The bright Sunday morning sees me and nearly six-year-old scootering around Crystal Palace Park looking at dinosaur statues. We make a right pair — he clattering on the blue plastic three-wheeler, me skidding on the chrome micro. In order to avoid knocking into too many other promenaders, I decide to head for the picnic tables near the Anoplotherium herd for an early lunch. Or is it a late second breakfast?
Tucking in to our home-made quiche, and carrot cake, I notice a small bird flickering about high up on the trunk of an old tree at the edge of the clearing. It’s a nuthatch. From this distance its grey-blue plumage makes it look elegant and sleek, rather than the ‘plump’ suggested by all the birding guides. Maybe it’s just had a tough winter.
As we watch, it is obvious that it’s preparing its nest hole. One of several small round openings on the tree, this particular one has been partly closed off, to make it even smaller, by accumulated mud daubs, so that the entrance now precisely fits the bird’s exact shape and size. Occasionally it comes out onto the bark to fidget about, but most of the time it stays indoors and keeps bobbing its head in and out of the hole. What on Earth is it up to?

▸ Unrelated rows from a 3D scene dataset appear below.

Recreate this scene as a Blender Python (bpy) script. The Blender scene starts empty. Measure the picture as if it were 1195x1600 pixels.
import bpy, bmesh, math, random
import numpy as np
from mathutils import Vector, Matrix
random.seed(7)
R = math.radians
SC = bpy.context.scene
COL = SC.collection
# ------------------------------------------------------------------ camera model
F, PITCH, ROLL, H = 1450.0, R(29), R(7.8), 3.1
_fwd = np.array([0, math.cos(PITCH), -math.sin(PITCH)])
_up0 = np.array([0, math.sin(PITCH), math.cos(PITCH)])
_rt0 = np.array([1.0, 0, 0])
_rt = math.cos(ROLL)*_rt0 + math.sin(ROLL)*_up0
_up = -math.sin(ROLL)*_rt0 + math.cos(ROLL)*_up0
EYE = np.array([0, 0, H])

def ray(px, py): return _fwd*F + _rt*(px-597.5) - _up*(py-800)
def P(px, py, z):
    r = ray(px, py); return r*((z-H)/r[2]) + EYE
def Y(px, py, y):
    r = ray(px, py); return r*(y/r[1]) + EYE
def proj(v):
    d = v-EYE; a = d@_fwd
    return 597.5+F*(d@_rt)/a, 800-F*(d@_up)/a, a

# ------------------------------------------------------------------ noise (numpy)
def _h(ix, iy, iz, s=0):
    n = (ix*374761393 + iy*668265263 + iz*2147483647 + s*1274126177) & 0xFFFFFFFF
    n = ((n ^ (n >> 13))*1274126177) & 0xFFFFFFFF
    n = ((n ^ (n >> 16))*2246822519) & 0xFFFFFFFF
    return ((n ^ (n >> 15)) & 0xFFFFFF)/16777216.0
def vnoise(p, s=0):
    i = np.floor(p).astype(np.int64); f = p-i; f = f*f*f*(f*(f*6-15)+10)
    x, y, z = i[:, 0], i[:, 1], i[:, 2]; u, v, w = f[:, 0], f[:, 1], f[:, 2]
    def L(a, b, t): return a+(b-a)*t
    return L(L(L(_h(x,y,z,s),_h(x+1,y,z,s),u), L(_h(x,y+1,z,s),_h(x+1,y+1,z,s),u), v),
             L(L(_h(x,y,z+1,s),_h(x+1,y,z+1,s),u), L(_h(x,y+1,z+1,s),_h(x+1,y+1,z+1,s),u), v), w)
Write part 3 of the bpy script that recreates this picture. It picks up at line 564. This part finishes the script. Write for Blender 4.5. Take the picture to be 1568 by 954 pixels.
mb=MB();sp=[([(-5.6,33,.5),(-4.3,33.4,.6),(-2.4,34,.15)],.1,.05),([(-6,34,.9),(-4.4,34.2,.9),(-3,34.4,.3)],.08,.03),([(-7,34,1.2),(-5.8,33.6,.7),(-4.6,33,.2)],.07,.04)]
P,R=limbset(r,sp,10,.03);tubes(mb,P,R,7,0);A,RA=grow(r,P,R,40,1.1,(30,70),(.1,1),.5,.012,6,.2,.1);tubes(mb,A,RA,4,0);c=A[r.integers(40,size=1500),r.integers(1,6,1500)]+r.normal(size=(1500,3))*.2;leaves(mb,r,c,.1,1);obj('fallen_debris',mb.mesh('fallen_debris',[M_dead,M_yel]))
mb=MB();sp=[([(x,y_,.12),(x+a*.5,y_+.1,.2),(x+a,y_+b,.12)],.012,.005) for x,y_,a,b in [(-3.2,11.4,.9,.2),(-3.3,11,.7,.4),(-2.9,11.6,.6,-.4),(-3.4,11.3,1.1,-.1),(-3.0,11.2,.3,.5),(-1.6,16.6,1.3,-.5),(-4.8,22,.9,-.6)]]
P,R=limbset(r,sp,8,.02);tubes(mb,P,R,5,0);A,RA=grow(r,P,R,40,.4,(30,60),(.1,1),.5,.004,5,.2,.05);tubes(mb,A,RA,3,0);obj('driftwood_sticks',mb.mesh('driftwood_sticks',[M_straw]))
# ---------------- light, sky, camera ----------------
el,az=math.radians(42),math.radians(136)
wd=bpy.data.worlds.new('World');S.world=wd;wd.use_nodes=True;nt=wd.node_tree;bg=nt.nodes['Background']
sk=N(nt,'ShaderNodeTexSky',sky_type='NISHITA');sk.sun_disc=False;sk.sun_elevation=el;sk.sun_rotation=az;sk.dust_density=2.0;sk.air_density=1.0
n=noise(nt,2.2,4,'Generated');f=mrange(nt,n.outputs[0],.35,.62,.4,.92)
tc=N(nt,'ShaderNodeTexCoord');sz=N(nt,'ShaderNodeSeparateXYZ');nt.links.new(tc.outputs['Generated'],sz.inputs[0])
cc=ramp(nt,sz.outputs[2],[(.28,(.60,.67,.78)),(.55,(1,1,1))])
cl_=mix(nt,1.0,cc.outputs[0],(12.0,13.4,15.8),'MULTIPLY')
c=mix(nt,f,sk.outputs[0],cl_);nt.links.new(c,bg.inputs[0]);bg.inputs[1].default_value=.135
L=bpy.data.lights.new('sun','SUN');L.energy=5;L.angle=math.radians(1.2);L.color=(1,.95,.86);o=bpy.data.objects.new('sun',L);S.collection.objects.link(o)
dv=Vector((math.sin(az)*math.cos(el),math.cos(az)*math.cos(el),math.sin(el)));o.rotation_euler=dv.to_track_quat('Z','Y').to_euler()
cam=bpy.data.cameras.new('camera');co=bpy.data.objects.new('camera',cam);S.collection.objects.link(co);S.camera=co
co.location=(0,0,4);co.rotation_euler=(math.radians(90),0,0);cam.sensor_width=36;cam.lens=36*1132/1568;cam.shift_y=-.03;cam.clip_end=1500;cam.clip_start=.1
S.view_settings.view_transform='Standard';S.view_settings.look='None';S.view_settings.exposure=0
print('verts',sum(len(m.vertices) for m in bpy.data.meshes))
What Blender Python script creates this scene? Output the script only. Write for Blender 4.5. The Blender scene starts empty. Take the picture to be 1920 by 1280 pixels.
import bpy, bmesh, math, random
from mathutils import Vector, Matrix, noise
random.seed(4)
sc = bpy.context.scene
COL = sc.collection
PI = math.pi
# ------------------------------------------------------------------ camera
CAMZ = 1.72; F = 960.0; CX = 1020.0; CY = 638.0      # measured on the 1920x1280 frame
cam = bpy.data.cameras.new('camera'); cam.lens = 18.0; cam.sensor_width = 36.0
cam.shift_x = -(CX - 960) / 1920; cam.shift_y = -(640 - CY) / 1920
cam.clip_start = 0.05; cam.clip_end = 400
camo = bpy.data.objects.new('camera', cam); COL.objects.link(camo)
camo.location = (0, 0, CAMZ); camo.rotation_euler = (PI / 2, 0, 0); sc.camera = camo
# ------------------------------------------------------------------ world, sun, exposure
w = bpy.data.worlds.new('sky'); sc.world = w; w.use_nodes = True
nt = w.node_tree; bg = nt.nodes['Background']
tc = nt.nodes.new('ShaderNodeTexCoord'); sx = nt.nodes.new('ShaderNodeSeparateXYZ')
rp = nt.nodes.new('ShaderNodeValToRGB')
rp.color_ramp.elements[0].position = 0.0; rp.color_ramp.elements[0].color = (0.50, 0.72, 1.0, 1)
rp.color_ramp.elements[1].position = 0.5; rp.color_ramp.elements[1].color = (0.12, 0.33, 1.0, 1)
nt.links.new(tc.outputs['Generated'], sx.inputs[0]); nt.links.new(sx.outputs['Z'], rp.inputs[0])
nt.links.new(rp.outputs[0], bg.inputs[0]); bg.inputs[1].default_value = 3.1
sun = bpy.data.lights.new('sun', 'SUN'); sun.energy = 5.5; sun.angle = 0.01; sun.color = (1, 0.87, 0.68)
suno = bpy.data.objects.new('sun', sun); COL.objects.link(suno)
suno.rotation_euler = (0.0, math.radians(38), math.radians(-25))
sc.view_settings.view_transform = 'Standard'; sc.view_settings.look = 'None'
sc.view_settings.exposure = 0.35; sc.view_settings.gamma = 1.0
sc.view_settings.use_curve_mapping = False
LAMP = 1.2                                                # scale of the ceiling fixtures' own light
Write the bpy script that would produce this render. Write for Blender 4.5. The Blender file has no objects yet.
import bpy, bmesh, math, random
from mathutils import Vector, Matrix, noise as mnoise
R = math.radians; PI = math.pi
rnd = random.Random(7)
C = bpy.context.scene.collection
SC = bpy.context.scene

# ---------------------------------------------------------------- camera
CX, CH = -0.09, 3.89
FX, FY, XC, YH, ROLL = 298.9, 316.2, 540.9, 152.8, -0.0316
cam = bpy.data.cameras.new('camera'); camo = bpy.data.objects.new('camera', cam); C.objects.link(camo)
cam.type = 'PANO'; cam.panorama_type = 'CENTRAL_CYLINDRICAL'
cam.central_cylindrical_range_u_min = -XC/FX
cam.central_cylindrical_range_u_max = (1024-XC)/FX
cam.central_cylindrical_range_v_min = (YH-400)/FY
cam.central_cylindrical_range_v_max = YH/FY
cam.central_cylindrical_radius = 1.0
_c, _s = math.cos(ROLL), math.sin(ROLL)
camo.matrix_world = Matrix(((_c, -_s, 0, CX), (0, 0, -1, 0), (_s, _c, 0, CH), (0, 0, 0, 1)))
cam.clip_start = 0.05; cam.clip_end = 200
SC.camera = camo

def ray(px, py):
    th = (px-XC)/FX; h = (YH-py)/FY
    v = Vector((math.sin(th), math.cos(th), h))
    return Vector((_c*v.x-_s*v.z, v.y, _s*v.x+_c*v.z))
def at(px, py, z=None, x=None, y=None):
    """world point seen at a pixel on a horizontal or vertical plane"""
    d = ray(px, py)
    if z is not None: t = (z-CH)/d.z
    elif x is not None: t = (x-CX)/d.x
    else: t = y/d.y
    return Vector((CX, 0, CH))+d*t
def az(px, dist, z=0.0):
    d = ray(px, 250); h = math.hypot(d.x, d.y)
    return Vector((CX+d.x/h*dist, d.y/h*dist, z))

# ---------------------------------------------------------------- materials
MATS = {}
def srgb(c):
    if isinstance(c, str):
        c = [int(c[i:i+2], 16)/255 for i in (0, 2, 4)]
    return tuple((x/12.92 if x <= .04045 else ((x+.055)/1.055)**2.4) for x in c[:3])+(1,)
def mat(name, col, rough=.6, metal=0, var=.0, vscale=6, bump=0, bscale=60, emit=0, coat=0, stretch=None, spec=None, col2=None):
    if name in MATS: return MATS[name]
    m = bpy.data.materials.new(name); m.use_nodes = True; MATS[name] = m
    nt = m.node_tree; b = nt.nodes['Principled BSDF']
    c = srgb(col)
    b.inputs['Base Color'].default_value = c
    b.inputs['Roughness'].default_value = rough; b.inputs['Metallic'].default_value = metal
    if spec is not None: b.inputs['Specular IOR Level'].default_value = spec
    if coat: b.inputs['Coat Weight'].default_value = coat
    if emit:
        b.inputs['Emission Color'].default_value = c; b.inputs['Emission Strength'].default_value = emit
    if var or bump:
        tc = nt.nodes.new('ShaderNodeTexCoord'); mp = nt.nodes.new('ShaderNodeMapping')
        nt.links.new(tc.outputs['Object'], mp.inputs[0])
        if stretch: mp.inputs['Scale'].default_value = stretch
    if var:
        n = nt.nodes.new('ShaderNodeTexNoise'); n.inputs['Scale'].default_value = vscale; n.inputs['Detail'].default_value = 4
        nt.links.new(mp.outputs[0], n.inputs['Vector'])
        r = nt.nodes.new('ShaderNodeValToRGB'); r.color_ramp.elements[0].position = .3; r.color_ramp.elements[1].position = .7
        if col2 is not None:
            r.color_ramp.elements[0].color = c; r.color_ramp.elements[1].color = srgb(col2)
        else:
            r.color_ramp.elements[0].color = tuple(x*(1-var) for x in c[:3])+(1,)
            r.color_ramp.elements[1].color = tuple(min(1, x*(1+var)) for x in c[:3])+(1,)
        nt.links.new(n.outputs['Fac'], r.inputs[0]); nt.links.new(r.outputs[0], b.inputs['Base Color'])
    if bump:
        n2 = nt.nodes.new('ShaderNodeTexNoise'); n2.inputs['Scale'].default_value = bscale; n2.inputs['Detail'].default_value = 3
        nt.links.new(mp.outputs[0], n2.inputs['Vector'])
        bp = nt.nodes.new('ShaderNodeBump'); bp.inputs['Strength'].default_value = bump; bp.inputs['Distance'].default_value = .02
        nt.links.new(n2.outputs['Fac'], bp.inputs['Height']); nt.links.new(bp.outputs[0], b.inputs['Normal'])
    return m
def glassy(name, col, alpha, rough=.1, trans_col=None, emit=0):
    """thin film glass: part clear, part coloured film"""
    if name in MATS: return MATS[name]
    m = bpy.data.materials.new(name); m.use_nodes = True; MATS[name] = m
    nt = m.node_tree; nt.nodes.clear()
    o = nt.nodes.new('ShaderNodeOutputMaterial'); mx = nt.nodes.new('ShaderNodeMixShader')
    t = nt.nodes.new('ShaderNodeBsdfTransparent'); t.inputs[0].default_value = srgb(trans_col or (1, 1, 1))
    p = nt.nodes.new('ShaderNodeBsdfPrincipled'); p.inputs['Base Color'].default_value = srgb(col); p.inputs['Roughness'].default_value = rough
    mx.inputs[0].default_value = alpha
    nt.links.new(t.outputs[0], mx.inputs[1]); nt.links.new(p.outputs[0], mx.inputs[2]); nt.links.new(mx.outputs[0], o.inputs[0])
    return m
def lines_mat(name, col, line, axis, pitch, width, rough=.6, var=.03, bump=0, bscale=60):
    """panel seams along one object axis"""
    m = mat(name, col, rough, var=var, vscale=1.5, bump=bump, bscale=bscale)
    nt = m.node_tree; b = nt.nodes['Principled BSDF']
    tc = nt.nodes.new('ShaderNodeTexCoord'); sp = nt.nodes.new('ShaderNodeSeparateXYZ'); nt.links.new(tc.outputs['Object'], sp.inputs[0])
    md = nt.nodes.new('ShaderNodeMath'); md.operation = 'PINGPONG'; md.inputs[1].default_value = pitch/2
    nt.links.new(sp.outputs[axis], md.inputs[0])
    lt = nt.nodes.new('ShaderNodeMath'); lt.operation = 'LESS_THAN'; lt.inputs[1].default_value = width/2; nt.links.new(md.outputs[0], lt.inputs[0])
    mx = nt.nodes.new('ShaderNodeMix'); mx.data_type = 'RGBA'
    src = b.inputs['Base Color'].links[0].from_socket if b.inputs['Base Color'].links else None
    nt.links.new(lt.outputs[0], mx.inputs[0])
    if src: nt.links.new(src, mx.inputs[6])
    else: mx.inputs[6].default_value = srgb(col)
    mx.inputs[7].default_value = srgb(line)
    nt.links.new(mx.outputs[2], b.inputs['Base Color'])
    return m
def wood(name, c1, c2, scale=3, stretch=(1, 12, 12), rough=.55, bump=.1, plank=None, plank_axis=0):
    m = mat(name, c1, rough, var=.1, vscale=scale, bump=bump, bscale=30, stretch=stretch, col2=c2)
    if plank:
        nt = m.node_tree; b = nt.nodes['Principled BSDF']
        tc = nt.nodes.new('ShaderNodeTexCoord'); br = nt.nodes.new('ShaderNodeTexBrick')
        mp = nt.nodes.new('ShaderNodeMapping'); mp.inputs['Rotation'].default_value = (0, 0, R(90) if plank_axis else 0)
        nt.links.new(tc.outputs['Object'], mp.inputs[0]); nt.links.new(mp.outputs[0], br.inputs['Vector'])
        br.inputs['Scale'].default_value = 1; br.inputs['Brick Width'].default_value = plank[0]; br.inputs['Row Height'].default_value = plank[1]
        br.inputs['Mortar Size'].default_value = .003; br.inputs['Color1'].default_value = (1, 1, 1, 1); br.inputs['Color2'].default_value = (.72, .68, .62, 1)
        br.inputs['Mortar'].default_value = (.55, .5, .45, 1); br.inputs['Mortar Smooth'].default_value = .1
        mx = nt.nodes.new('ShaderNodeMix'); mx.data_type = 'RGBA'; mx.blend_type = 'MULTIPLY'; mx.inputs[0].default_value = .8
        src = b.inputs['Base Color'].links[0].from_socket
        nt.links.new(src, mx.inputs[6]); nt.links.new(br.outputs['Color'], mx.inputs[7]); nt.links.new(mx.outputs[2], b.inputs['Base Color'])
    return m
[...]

I can only imagine that it is picking up bits of rubbish inside the cavity, and dropping them out of the hole. It’s a good 10 metres, as the nuthatch flies, from my eye to the hole, and I’m darned if I can see anything. As we’re watching I talk the boy through what I think is going on. “Oh yes”, he says, through mouthfuls of strawberry fromage frais, “I can see it dropping bits; there goes one.” I squint. No, I’ll just have to take his word on that.